Une petite voile dans un océan de moteurs

« Ils proviennent de chez Vivien, un petit paysan bio sur la côte Est de la Corse », explique le co-fondateur de Bourlingue & Pacotille, Nicolas Rousson. Sur cette exploitation, les avocatiers ont une soixantaine d’années. Leurs racines profondes ne nécessitent « pas d’arrosage, aucune irrigation ». Une donnée importante alors que ce fruitier a très mauvaise réputation écologique.

Dans le circuit classique, la production d’un kilo d’avocat consomme plus de 1 000 litres d’eau et émet deux kilos de CO2. Ici, ce bilan tend vers zéro. « On a créé un réseau solidaire de producteurs méditerranéens en agriculture paysanne », raconte fièrement Nicolas Rousson. Apiculteurs, viticulteurs, maraîchers ou céréaliers, de la Tunisie à la Sardaigne en passant par la Sicile et la Corse… « Ils sont tous engagés et sont devenus coopérateurs dans l’aventure ».
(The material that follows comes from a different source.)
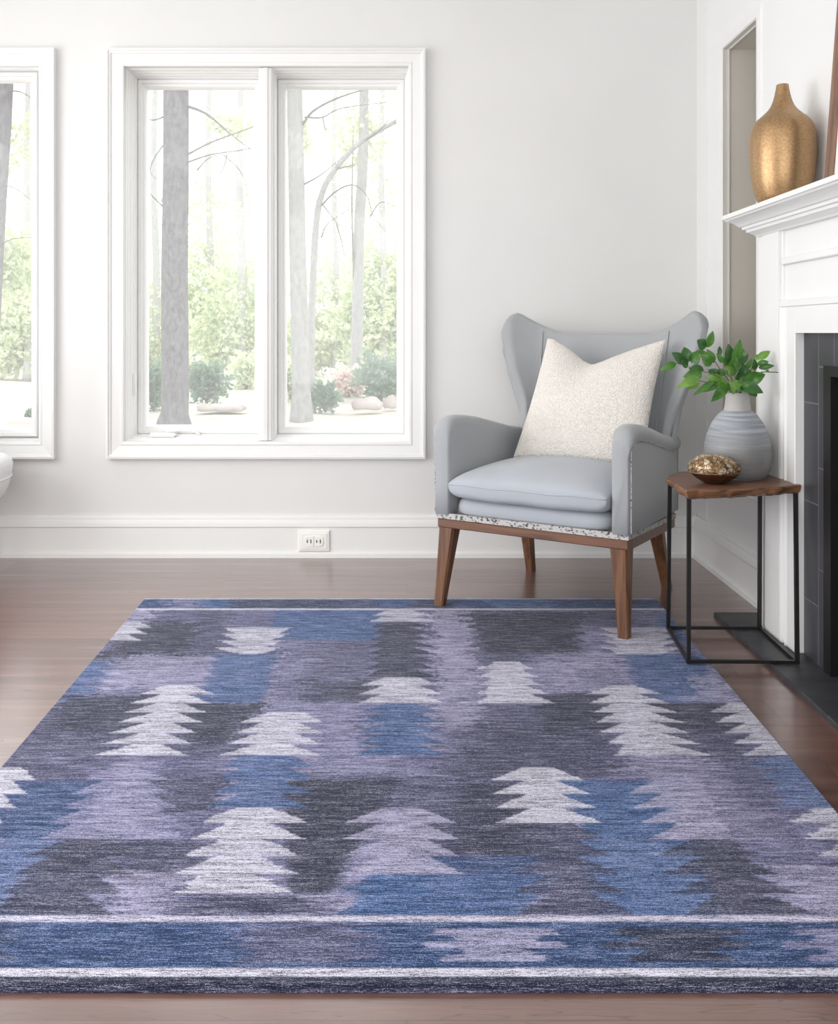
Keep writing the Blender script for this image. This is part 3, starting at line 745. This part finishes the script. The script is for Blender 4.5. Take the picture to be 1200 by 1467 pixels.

Thibault Nacam, co-directeur de la coopérative, estime qu’avec l’achat de ce navire, premier de leur flotte, « on vise 30 tonnes de marchandises par an, avec un voyage chaque mois ». Une goutte d’eau dans le transport maritime, qui se fait quasi-exclusivement à bord d’immenses cargos à moteur, représentant 3% des émissions mondiales de gaz à effet de serre. Dur de rivaliser pour les concurrents à voile.

« Les navires motorisés bénéficient de détaxe sur le carburant. Et des liaisons comme la Corse sont subventionnées pour des questions de continuité territoriale. Sans compter les économies d’échelle des porte-conteneurs gigantesques. Au final, malgré beaucoup de bénévolat, on revient toujours plus cher », explique Thibault.

vent, À Marseille, la décarbonation du transport maritime passe par la voile, Made in Marseille

Une solution “simple” pour la transition du transport maritime

Mais d’autres ont déjà commencé à voir les choses en grand, pour concurrencer le transport maritime avec le vent. Comme la nouvelle compagnie militante Windcoop. Cette société coopérative d’intérêt collectif (Scic) a investi près de 30 millions d’euros pour construire un trois-mâts futuriste de 91 mètres de long. Avec ses 1050 m2 de voiles rigides, des « ailes », il pourra charger jusqu’à 210 conteneurs de 20 pieds (EVP), soit environ 2 500 tonnes de marchandises.

D’ici 2027, le cargo à voile assurera la liaison entre Marseille et Madagascar pour ramener épices, cacao, vanille, café et textiles. « En réduisant de 65% en moyenne les émissions de CO2 comparé au transport classique », avance Nils Joyeux, co-fondateur de Windcoop. « L’industrie du shipping va devoir opérer une transition, ils n’ont pas le choix ».

En effet, l’Organisation maritime internationale (OMI) a approuvé la réglementation « zéro émission nette », avec un objectif de neutralité carbone en 2050. Elle prévoit une réduction de 20% des émissions de gaz à effet de serre d’ici 2030 et de 70% au moins en 2040. « Si on veut décarboner efficacement la propulsion d’un bateau, à court terme, le vent, c’est la seule chose qui le permette, de manière finalement assez simple ». Pour lui, le cap est clair.